The Delaware Business Roundtable, a nonpartisan group of CEOs whose companies collectively employ more than 75,000 people statewide, has encouraged a public-private approach, which some states already have taken.

“I think it’s a good idea, but the devil is always in the details,” Carney said.

Officials said current DEDO Director Bernice Whaley will remain in her post for the time being. She will also serve on the 14-member working group, which is to submit a report and policy recommendations by April 7.

“We want to get this up and done pretty quickly,” said Carney, who envisions a jointly funded agency with priorities established by both the public and private sectors.
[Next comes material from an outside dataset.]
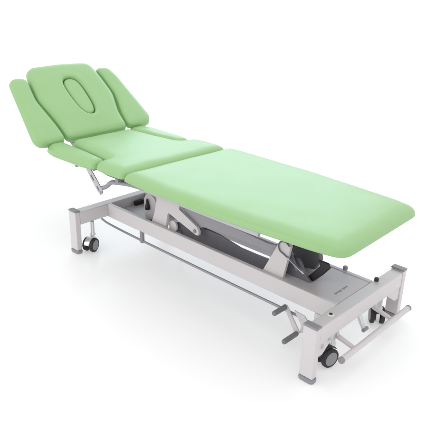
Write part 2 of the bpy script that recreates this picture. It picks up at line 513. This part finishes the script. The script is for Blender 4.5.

The working group will include four members of the General Assembly, representing the majority and minority caucuses in each chamber. It will also include four members of the business community, recommended by the Delaware State Chamber of Commerce; representatives from the higher education, nonprofit and labor union communities; Carney’s policy director; and one member of the public.

Terry Murphy, president and CEO of Bayhealth Inc. and chairman of the Business Roundtable, said the partnership is “a very positive step in the right direction.”

The working group is to convene in February. It will consider issues including DEDO’s current duties, responsibilities, staffing and funding levels, and other states’ use of public-private partnerships to foster economic development.